The use of Wesley was good and bad.  Good because he had a stake in the game with the need to rescue his mother and he gets to be a team player instead of just a boy genius that the adults can't keep up with and/or constantly marvel over.  Bad because he was just doing the same kind of stuff that Geordi does.  He should've been evolving and phasing like the Traveler at this point, but instead we get a compliment of how he'll make a fine Starfleet officer someday.  I genuinely liked Wesley's character when it was used properly, but always lamented the wasted potential because the writers weren't thinking that big yet.  Anyway, Geordi and Wesley figure out that their special transportation method that is making them sick is also making them traceable.  It's a technique that would be used again.

And not a moment too soon either since the intensity has been amplified as the Ansatans get on board the Enterprise and kidnap Captain Picard as well to use as a bargaining chip since they're convinced that the Federation has sided with the Rutian government.
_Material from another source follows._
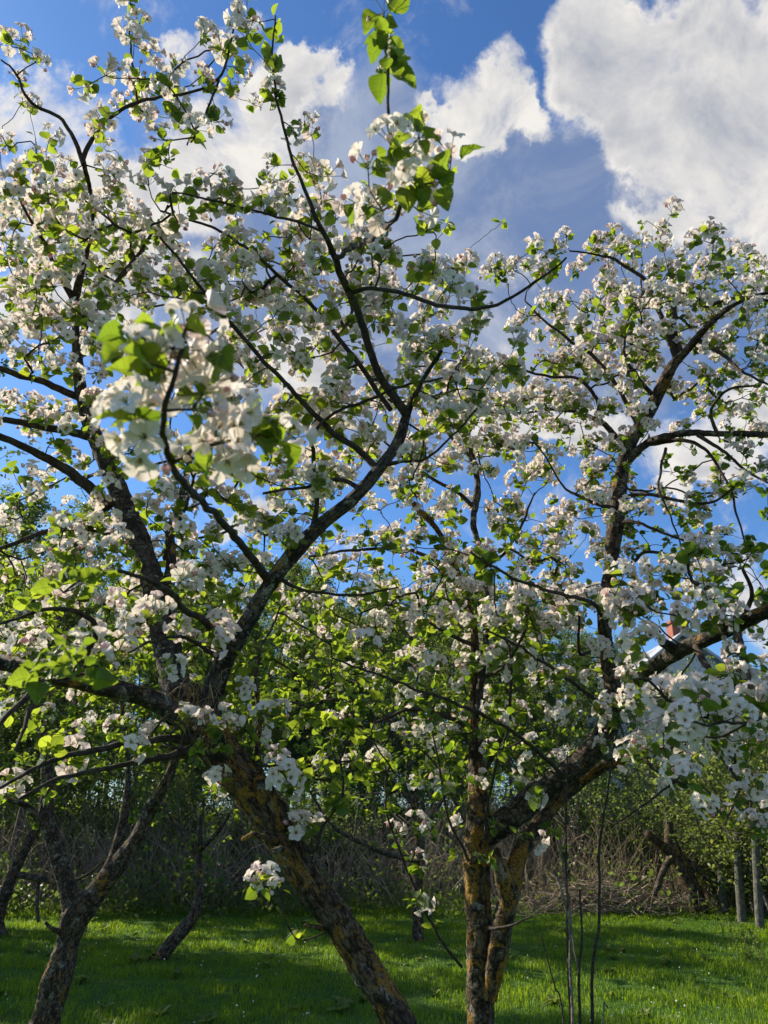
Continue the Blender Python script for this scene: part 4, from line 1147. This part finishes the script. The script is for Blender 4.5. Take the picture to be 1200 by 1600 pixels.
def bush_mesh(seed, n_leaf, mat, h=2.2, w=1.3, stems=14, leaf=(0.035, 0.075)):
    rg = np.random.default_rng(seed)
    gs, gl = Geo(), Geo()
    LT = []
    for i in range(stems):
        a = rg.uniform(0, 6.28); L = h * rg.uniform(0.6, 1.05); o_ = w * rg.uniform(0.3, 1.0)
        C = spline(np.array([[0.1 * math.cos(a), 0.1 * math.sin(a), 0], [o_ * 0.45 * math.cos(a), o_ * 0.45 * math.sin(a), L * 0.55], [o_ * math.cos(a + 0.3), o_ * math.sin(a + 0.3), L]]), 0.12)
        add_tube(gs, C, np.linspace(0.02, 0.005, len(C)), 5)
        for j in range(9):
            k = rg.integers(len(C) // 4, len(C)); d = unit(rg.normal(0, 1, 3) + [0, 0, 0.4]); l = rg.uniform(0.25, 0.6)
            S = spline(np.array([C[k], C[k] + d * l * 0.6, C[k] + d * l + [0, 0, 0.05]]), 0.1)
            add_tube(gs, S, np.linspace(0.006, 0.002, len(S)), 3)
            nl = n_leaf // (stems * 9)
            LT.append(S[rg.integers(0, len(S), nl)] + rg.normal(0, 0.07, (nl, 3)))
    LT = np.vstack(LT); LT[:, 2] = np.maximum(LT[:, 2], 0.03); n = len(LT)
    scatter(gl, CARD[0], CARD[1], rot_to(rg.normal(0, 1, (n, 3)) + [0, 0, 0.2], rg.uniform(0, 6, n)), LT, rg.uniform(*leaf, n), tint=rg.beta(2, 2, n))
    return gs.build('stem', [M['wood_trunk']]), gl.build('foliage', [mat])

def place(pair, names, name, loc, rz, sc, label, cat, group):
    e = thing(empty(name, loc), label, cat, group)
    e.rotation_euler = (0, 0, rz); e.scale = (sc[0], sc[0], sc[1])
    for nm, me in zip(names, pair): link(nm, me, e)
    return e

undergrowth()
BUSH_D = [bush_mesh(700 + i, 5200, M['wood_leaf']) for i in range(3)]
BUSH_L = [bush_mesh(720 + i, 6000, M['shrub_leaf'], 2.8, 1.5) for i in range(3)]
for i in range(30):
    y = rng.uniform(15.5, 20.0); x = -0.60 * y + (i + rng.random()) / 30 * 1.02 * y
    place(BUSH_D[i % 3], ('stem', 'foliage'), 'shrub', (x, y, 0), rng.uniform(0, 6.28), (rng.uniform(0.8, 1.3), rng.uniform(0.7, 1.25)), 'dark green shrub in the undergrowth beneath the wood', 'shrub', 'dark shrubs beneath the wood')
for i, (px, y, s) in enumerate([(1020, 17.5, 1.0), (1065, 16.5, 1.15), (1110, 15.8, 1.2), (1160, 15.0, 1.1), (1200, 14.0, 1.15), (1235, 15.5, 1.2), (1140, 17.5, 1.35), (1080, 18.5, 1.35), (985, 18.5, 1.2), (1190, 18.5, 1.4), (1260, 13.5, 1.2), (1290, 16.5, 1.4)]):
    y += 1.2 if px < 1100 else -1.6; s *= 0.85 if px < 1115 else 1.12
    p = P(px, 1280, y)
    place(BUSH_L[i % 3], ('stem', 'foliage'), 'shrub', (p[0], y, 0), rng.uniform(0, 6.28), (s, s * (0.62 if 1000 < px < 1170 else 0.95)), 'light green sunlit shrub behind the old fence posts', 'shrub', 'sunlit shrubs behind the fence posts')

def wood_tree_mesh(seed, h, spread, n_leaf, leaf=(0.05, 0.085)):
    rg = np.random.default_rng(seed)
    gt, gl = Geo(), Geo()
    k = 12
    z = np.linspace(0, h, k)
    wob = np.cumsum(rg.normal(0, 0.07, (k, 2)), 0)
    C = spline(np.column_stack([wob[:, 0], wob[:, 1], z]), 0.25)
    r = 0.085 * (1 - 0.92 * (C[:, 2] / h)) * (h / 9) + 0.006
    add_tube(gt, C, r, 9, bark=0.5, seed=seed)
    LT = []
    nb = 58
    for i in range(nb):
        f = 0.22 + 0.78 * (i + rg.random()) / nb
        p = C[min(len(C) - 1, int(f * len(C)))]
        a = i * 2.4 + rg.normal(0, 0.4)
        L = spread * (0.35 + 0.9 * math.sin(math.pi * min(1, (f - 0.12) / 0.95)) ** 0.9) * rg.uniform(0.6, 1.15) * (1.02 - f * 0.55)
        up = rg.uniform(0.5, 1.15)
        d = np.array([math.cos(a), math.sin(a), up]) / math.sqrt(1 + up * up)
        S = spline(np.array([p, p + d * L * 0.5 + [0, 0, 0.05], p + d * L + [0, 0, 0.10 * L]]), 0.2)
        add_tube(gt, S, np.linspace(max(0.006, 0.018 * (1.1 - f)), 0.003, len(S)), 4)
        for j in range(7):
            q = S[rg.integers(len(S) // 4, len(S))]; dd = unit(rg.normal(0, 1, 3) + d * 0.8 + [0, 0, 0.3]); l = rg.uniform(0.2, 0.55)
            tw = q + dd * l * np.linspace(0, 1, 5)[:, None]
            add_tube(gt, tw, np.linspace(0.004, 0.0018, 5), 3)
            m_ = max(2, int(n_leaf / (nb * 7) * rg.uniform(0.3, 1.7)))
            LT.append(q + dd * l * rg.random((m_, 1)) + rg.normal(0, 0.075, (m_, 3)))
    LT = np.vstack(LT); n = len(LT)
    scatter(gl, CARD[0], CARD[1], rot_to(rg.normal(0, 1, (n, 3)) + [0, 0, -0.2], rg.uniform(0, 6, n)), LT, rg.uniform(*leaf, n), tint=rg.beta(2, 2.4, n))
    return gt.build('trunk', [M['wood_trunk']]), gl.build('crown', [M['wood_leaf']])

WT = [wood_tree_mesh(900 + i, [9, 10, 8.5, 9.5, 8][i], [1.7, 1.9, 1.5, 2.1, 1.6][i], [19000, 22000, 13000, 24000, 16000][i], (0.055, 0.095)) for i in range(5)]
spots = []
for row, (y0, cnt) in enumerate([(19.5, 14), (22.5, 17), (26, 20), (30, 22), (35, 24)]):
    for i in range(cnt):
        y = y0 + rng.uniform(-1.2, 1.2)
        u = -0.62 + 1.24 * (i + rng.random()) / cnt
        if row == 0 and 0.12 < u < 0.30 and i % 2: continue
        if 0.31 < u < 0.56 and y < 36: continue                        # the opening with the house
        top = (0.76, 0.84, 0.92, 0.95, 0.98)[row] * (1 if u < 0.36 else 0.72)
        spots.append((u * y, y, row, top))
for i, (x, y, row, top) in enumerate(spots):
    k = [0, 1, 3, 2, 4][rng.integers(5)]
    s = top * (0.92 + 0.010 * (y - 20)) * rng.uniform(0.88, 1.1)
    place(WT[k], ('trunk', 'crown'), 'young_tree', (x, y, 0), rng.uniform(0, 6.28), (s * rng.uniform(0.95, 1.2), s), 'slender young leafy tree in the wood behind the orchard', 'tree', 'young trees in the wood')
for px, y, s in [(30, 15.5, .70), (75, 17, .80), (-40, 15, .74)]:
    place(WT[1], ('trunk', 'crown'), 'young_tree', (P(px, 1300, y)[0], y, 0), rng.uniform(0, 6.28), (s * 1.2, s), 'tall leafy tree at the shaded end of the wood beyond the crooked apple tree', 'tree', 'trees at the shaded end of the wood')
for x, y, s in [(-7.6, 11.2, .95), (-8.9, 13.0, .6), (-9.8, 11.6, .75), (-11.2, 13.6, .8)]:
    place(WT[[1, 3][int(y) % 2]], ('trunk', 'crown'), 'young_tree', (x, y, 0), rng.uniform(0, 6.28), (s * 1.3, s), 'tall leafy tree at the shaded end of the wood beyond the crooked apple tree', 'tree', 'trees at the shaded end of the wood')
for px, y, s in [(1030, 40, .72), (1130, 42, .62), (1160, 40, .66), (1010, 38, .85)]:
    place(WT[3], ('trunk', 'crown'), 'young_tree', (P(px, 1300, y)[0], y, 0), rng.uniform(0, 6.28), (s * 1.3, s), 'small leafy tree around the pale house beyond the fence', 'tree', 'trees around the pale house')

# ================================================================== the house
hx, hy = float(P(1062, 995, 31)[0]), 31.0
hz = float(P(1062, 995, 31)[2])
hs = thing(empty('house', (hx, hy, 0)), 'pale house gable with red brick chimney glimpsed between flowering branches', 'house')
M['render'] = plain('house_wall', (0.62, 0.64, 0.66), (0.56, 0.58, 0.60), 3, 0.85)
M['roofing'] = plain('house_roof', (0.42, 0.45, 0.49), (0.36, 0.39, 0.43), 6, 0.5)
M['brick'] = plain('chimney_brick', (0.34, 0.13, 0.09), (0.26, 0.10, 0.07), 14, 0.85)
M['glass'] = plain('window_glass', (0.03, 0.04, 0.05), None, 1, 0.1, 0.6)
M['frame'] = plain('window_frame', (0.75, 0.75, 0.74))
hw, ez, dp = 4.2, hz - 3.2, 8.0
V = np.array([(-hw, 0, 0), (hw, 0, 0), (hw, 0, ez), (0, 0, hz), (-hw, 0, ez), (-hw, dp, 0), (hw, dp, 0), (hw, dp, ez), (0, dp, hz), (-hw, dp, ez)], float)
link('wall', make_mesh('wall', V, [np.array([(0, 1, 2, 4), (5, 9, 7, 6), (1, 6, 7, 2), (0, 4, 9, 5)]), np.array([(4, 2, 3), (9, 8, 7)])], [M['render']], smooth=False), hs)
def roof_side(s):
    e = 0.35; nz = 0.14
    a = np.array([0, -e, hz + 0.01]); b = np.array([s * (hw + 0.5), -e, ez - 0.5 * (hz - ez) / hw + 0.01])
    V = []
    for y in (-e, dp + e):
        for p in (a, b):
            V += [(p[0], y, p[2]), (p[0], y, p[2] + nz)]
    return np.array(V), np.array([(0, 1, 3, 2), (4, 6, 7, 5), (1, 5, 7, 3), (0, 2, 6, 4), (2, 3, 7, 6), (0, 4, 5, 1)])
V1, Q1 = roof_side(-1); V2, Q2 = roof_side(1)
rf = link('roof', make_mesh('roof', np.vstack([V1, V2]), [np.vstack([Q1, Q2 + 8])], [M['roofing']], smooth=False), hs)
def box(x0, x1, y0, y1, z0, z1):
    V = np.array([(x, y, z) for x in (x0, x1) for y in (y0, y1) for z in (z0, z1)], float)
    return V, np.array([(0, 1, 3, 2), (4, 6, 7, 5), (0, 4, 5, 1), (2, 3, 7, 6), (0, 2, 6, 4), (1, 5, 7, 3)])
V1, Q1 = box(0.05, 0.75, 0.8, 1.5, hz - 1, hz + 0.75); V2, Q2 = box(-0.02, 0.82, 0.73, 1.57, hz + 0.75, hz + 0.87)
link('chimney', make_mesh('chimney', np.vstack([V1, V2]), [np.vstack([Q1, Q2 + 8])], [M['brick']], smooth=False), rf)
for x0 in (-2.6, 1.4):
    parts = [box(x0, x0 + 1.2, -0.05, 0.03, 2.0, 2.1), box(x0, x0 + 1.2, -0.05, 0.03, 3.3, 3.4), box(x0, x0 + 0.1, -0.05, 0.03, 2.1, 3.3), box(x0 + 1.1, x0 + 1.2, -0.05, 0.03, 2.1, 3.3)]
    V = np.vstack([p[0] for p in parts]); Q = np.vstack([p[1] + 8 * i for i, p in enumerate(parts)])
    w_ = link('window', make_mesh('window', V, [Q], [M['frame']], smooth=False), hs)
    V, Q = box(x0 + 0.1, x0 + 1.1, -0.02, 0.02, 2.1, 3.3)
    link('pane', make_mesh('pane', V, [Q], [M['glass']], smooth=False), w_)

# ================================================================== the bird
M['feather'] = plain('dark_feather', (0.012, 0.012, 0.014), None, 1, 0.7)
bp = P(1119, 388, 26)
g = Geo()
C = np.array([(-0.10, 0, 0), (-0.06, 0, 0.012), (0, 0, 0.018), (0.05, 0, 0.016), (0.085, 0, 0.018), (0.105, 0, 0.012)])
add_tube(g, spline(C, 0.01), np.interp(np.linspace(0, 1, len(spline(C, 0.01))), [0, .25, .5, .75, .85, 1], [.006, .018, .026, .020, .016, .003]), 8)
for s in (-1, 1):
    W = np.array([(0.04, s * 0.015, 0.02), (-0.03, s * 0.015, 0.02), (-0.025, s * 0.10, 0.05), (0.035, s * 0.09, 0.055), (-0.045, s * 0.19, 0.035), (-0.02, s * 0.2, 0.04)])
    W = np.vstack([W, W - [0, 0, 0.004]])
    g.add(W, np.array([(0, 1, 2, 3), (3, 2, 4, 5), (6, 9, 8, 7), (9, 11, 10, 8), (0, 3, 9, 6), (3, 5, 11, 9), (1, 7, 8, 2), (2, 8, 10, 4), (4, 10, 11, 5)]), bark=np.zeros((12, 3)))
o = link('flying_bird', g.build('flying_bird', [M['feather']]), None, tuple(bp)); o.rotation_euler = (R(10), R(12), R(20))
thing(o, 'tiny dark bird flying across the blue gap in the clouds', 'bird')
They track them down and the leader of the Rutian military force kills Kyril which would seem to have been unnecessary and then a child from the Ansatan side threatens to kill her.  Beverly stops this with just a few words - "No more killing!" - and it makes for an emotionally touching ending. I guess... I mean, I'm not a kid person, so I'm just guessing that most women would have their hearts melted at this.  But more importantly they were trying to prove their point that violence isn't the answer for either side.  Peace, bro.

All political opinion aside, I like the episode cuz I like Beverly.  I like how cool she is under duress and her natural desire to heal even when the people who are sick are an undesirable lot.  And I like Beverly and Picard paired even if it was only for a brief period of time.  Three and a half stars.